De volta dos comerciais, Lobato resume a prova até aqui. “Do filme de terror do ano passado, estamos vendo um filme de suspense. Aconteceu algo pela primeira vez neste ano, Vettel abandonou. Alonso segue aguentando como pode para conseguir um pódio, em um fim de semana em que teve muitos problemas. O objetivo é aumentar a distância para quando colocar os duros.” O narrador não vê seu piloto disputando a vitória, se preocupa mais com a diferença em relação a Button.
Enquanto isso, Massa e Webber trocam de posição nas zonas de DRS. “Tomara que eles continuem assim por muitas voltas para vermos a delicadeza da pilotagem”, pede Luiz Roberto. “O problema é que Webber tem um carro mais lento na reta e não se aproxima o suficiente quando tem a DRS.”, vê Brundle, que também observa uma falta de confiança nas frenagens do australiano. “Ainda bem que era o Webber, porque se fosse o Hamilton”, Lobato deixa no ar. “Não sei quem é pior.
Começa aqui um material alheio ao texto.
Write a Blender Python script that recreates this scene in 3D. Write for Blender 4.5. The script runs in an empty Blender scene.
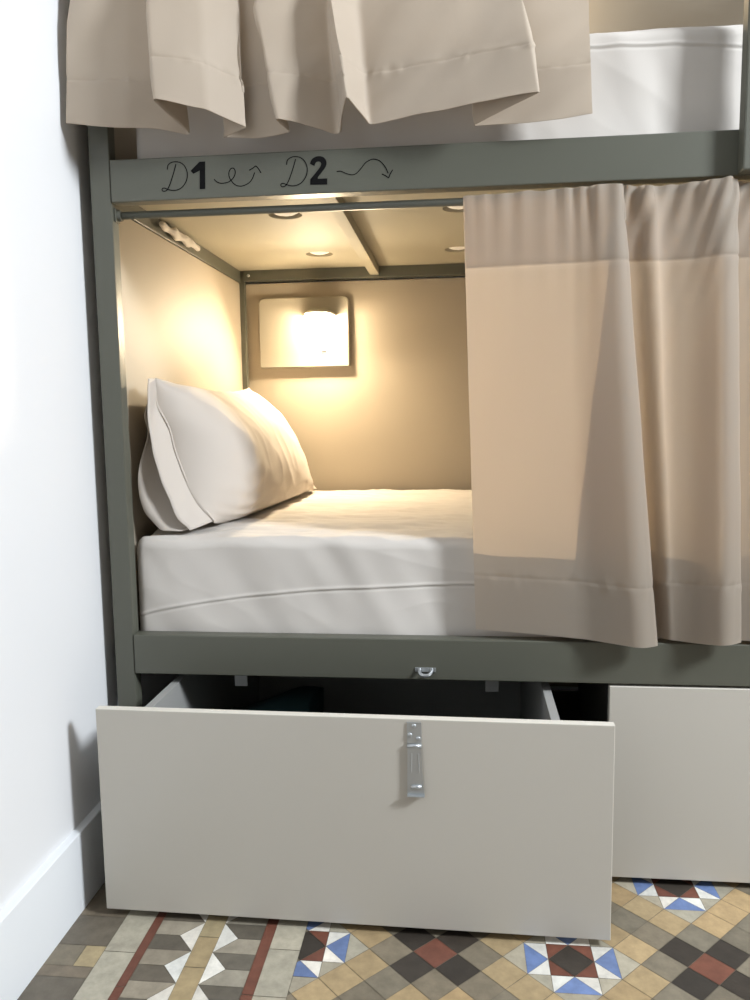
import bpy, bmesh, math, random
from mathutils import Vector, noise, Matrix

random.seed(7)
SC = bpy.context.scene
COL = SC.collection
PI = math.pi

# ------------------------------------------------------------------ materials
def srgb(r, g, b):
    f = lambda c: (c/255/12.92) if c/255 <= .04045 else ((c/255+.055)/1.055)**2.4
    return (f(r), f(g), f(b), 1)

def mat(name, col, rough=.5, metal=0., bump=0., bscale=200., var=0., vscale=8., spec=.5):
    m = bpy.data.materials.new(name); m.use_nodes = True
    nt = m.node_tree; N = nt.nodes; L = nt.links
    b = N['Principled BSDF']
    b.inputs['Base Color'].default_value = col
    b.inputs['Roughness'].default_value = rough
    b.inputs['Metallic'].default_value = metal
    b.inputs['Specular IOR Level'].default_value = spec
    tc = N.new('ShaderNodeTexCoord')
    if var:
        n = N.new('ShaderNodeTexNoise'); n.inputs['Scale'].default_value = vscale; n.inputs['Detail'].default_value = 4
        L.new(tc.outputs['Object'], n.inputs['Vector'])
        mp = N.new('ShaderNodeMapRange'); mp.inputs['To Min'].default_value = 1-var; mp.inputs['To Max'].default_value = 1+var
        L.new(n.outputs['Fac'], mp.inputs['Value'])
        mx = N.new('ShaderNodeVectorMath'); mx.operation = 'SCALE'; mx.inputs[0].default_value = col[:3]
        L.new(mp.outputs['Result'], mx.inputs['Scale']); L.new(mx.outputs['Vector'], b.inputs['Base Color'])
    if bump:
        n = N.new('ShaderNodeTexNoise'); n.inputs['Scale'].default_value = bscale; n.inputs['Detail'].default_value = 3
        L.new(tc.outputs['Object'], n.inputs['Vector'])
        bp = N.new('ShaderNodeBump'); bp.inputs['Strength'].default_value = bump; bp.inputs['Distance'].default_value = .002
        L.new(n.outputs['Fac'], bp.inputs['Height']); L.new(bp.outputs['Normal'], b.inputs['Normal'])
    return m

def cloth(name, col, trans_col, trans=.35, rough=.85, wscale=900., bump=.12, sheen=.15):
    m = bpy.data.materials.new(name); m.use_nodes = True
    nt = m.node_tree; N = nt.nodes; L = nt.links
    b = N['Principled BSDF']; out = N['Material Output']
    b.inputs['Base Color'].default_value = col; b.inputs['Roughness'].default_value = rough
    b.inputs['Sheen Weight'].default_value = sheen; b.inputs['Specular IOR Level'].default_value = .25
    tc = N.new('ShaderNodeTexCoord')
    w = N.new('ShaderNodeTexNoise'); w.inputs['Scale'].default_value = wscale
    mp = N.new('ShaderNodeMapping'); mp.inputs['Scale'].default_value = (1, 1, .25)
    L.new(tc.outputs['Object'], mp.inputs['Vector']); L.new(mp.outputs['Vector'], w.inputs['Vector'])
    bp = N.new('ShaderNodeBump'); bp.inputs['Strength'].default_value = bump; bp.inputs['Distance'].default_value = .001
    L.new(w.outputs['Fac'], bp.inputs['Height']); L.new(bp.outputs['Normal'], b.inputs['Normal'])
    if trans:
        t = N.new('ShaderNodeBsdfTranslucent'); t.inputs['Color'].default_value = trans_col
        mx = N.new('ShaderNodeMixShader'); mx.inputs['Fac'].default_value = trans
        L.new(b.outputs['BSDF'], mx.inputs[1]); L.new(t.outputs['BSDF'], mx.inputs[2]); L.new(mx.outputs['Shader'], out.inputs['Surface'])
    return m

def emis(name, col, s):
    m = bpy.data.materials.new(name); m.use_nodes = True
    b = m.node_tree.nodes['Principled BSDF']
    b.inputs['Base Color'].default_value = col
    b.inputs['Emission Color'].default_value = col; b.inputs['Emission Strength'].default_value = s
    return m

M_WALL = mat('white_wall_paint', (.80, .80, .805, 1), .6, bump=.08, bscale=60)
M_BASE = mat('white_baseboard_paint', (.84, .86, .88, 1), .4, bump=.03, bscale=90)
M_FRAME = mat('sage_grey_powder_coat', (.098, .099, .077, 1), .42, bump=.05, bscale=700, var=.03)
M_PANEL = mat('cream_melamine', (.395, .342, .265, 1), .62, bump=.03, bscale=400, var=.02)
M_DECK = mat('cream_bunk_deck', (.375, .345, .262, 1), .7, bump=.02, bscale=300, spec=.25)
M_DRAWER = mat('greige_melamine', (.50, .47, .415, 1), .38, bump=.03, bscale=300, var=.02, vscale=3)
M_EDGE = mat('pale_trim_and_highlight', (.74, .70, .62, 1), .4)  # on drawer edges the bevel highlight is painted as this paler tone
M_BOX = mat('drawer_box_board', (.34, .335, .32, 1), .5, var=.03)
M_STEEL = mat('zinc_plated_steel', (.50, .52, .53, 1), .36, .75, bump=.05, bscale=300)
M_DARKHOLE = mat('dark_slot', (.03, .03, .03, 1), .6)
M_SHEET = cloth('white_cotton_sheet', (.60, .56, .515, 1), (.8, .8, .8, 1), 0, wscale=700, bump=.08, sheen=.1)
M_PILLOW = cloth('white_pillow_cotton', (.62, .56, .50, 1), (.8, .78, .74, 1), .08, wscale=700, bump=.06, sheen=.1)
M_CORE = cloth('mattress_ticking', (.92, .90, .86, 1), (1, 1, 1, 1), 0)
M_CURT = cloth('beige_curtain_fabric', (.375, .337, .285, 1), (.88, .73, .58, 1), .43, rough=.6, sheen=.2)
M_CURT_UP = cloth('beige_curtain_less_backlit', (.49, .41, .325, 1), (.84, .72, .58, 1), .16, rough=.6, sheen=.2)  # same fabric, made less translucent to stand in for weaker backlight
M_INK = mat('black_paint', (.008, .008, .008, 1), .9, var=.2, vscale=200, spec=.1)
M_TEAL = mat('dark_teal_cloth', (.015, .05, .055, 1), .8, bump=.2, bscale=300)
M_TAG = mat('pale_tag', (.5, .52, .5, 1), .6)
M_LAMPBOX = mat('cream_lamp_housing', (.33, .30, .24, 1), .45, bump=.02, bscale=300)
M_HOOD = mat('cream_lamp_hood', (.6, .55, .46, 1), .4)
M_BULB = emis('warm_lamp_diffuser', (1., .81, .55, 1), 340)
M_RUBBER = mat('black_rubber', (.03, .03, .03, 1), .7)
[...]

Webber vai no limite”, testemunha De la Rosa. “E se fosse Hamilton?”, o narrador insiste. “Não aconteceria nada.” Lobato ri e lembra o comentarista de que “foi o que você disse momentos antes deles baterem na última prova.”
Mas quem rouba a cena é Pastor Maldonado. O venezuelano, que quase batera na saída dos boxes – o que levou Brundle a brincar com Coulthard, perguntando se ele já havia feito isso, ao que respondeu, resignado, “em 95, quando liderava” (veja o vídeo) – tinha problemas em respeitar as bandeiras azuis. Os espanhóis já haviam percebido que ele fizeram Alonso perder um segundo com Hamilton – e reclamaram que a punição recebida de nada adiantara ao asturiano – classificam a atuação do piloto da Williams de “horrível.” Coulthard concorda. “Não é aceitável. Isso é pilotagem muito ruim. Ele está levando uma volta, já foi punido, e opta por disputar roda a roda com Webber”, se impressiona. “Imagino os comissários pensando: será que ele não aprende!”, se diverte Brundle. “Daqui a pouco mudam a cor da bandeira”, completa Luiz Roberto
Webber para pela segunda vez e opta por colocar pneus macios. “É importante a informação para Alonso ver se vai fazer três paradas também”, De la Rosa segue sem confiar no ritmo da Ferrari com médios. “Webber não tinha opção porque Button já não tem mais problemas e estava escapando. Mas me surpreendeu muito”, reconhece o comentarista. “Ele tem que fazer 1s250 mais rápido por volta para funcionar. A diferença entre os pneus não é tão grande”, Brundle faz as contas. “Webber não tinha escolha porque os pneus dele tinham acabado e, se colocasse médios, perderia 1s por volta”, Kravitz traz a versão da Red Bull.
Os brasileiros também estão descrentes e acreditam que tudo isso pode ser “bom para o Felipe se Button e Webber começam a brigar”.
Nesse momento da corrida, os espanhóis continuam achando que Alonso chegar em Hamilton “é impossível”, percepção que vai mudando à medida que o espanhol diminui a vantagem para o inglês. “Que trabalho que Fernando está fazendo com esse jogo de pneus”, se impressiona Gené, enquanto Lobato siga alertando sobre o ritmo com pneus médios e como seria difícil manter-se à frente da McLaren. Ainda que Brundle se surpreenda com o ritmo da Ferrari – “nunca vou desistir de destacar como Alonso nunca desiste” – ele e Coulthard não acreditam que seja possível a ultrapassagem no box. “Falta ritmo no segundo setor para ele conseguir abrir o necessário.”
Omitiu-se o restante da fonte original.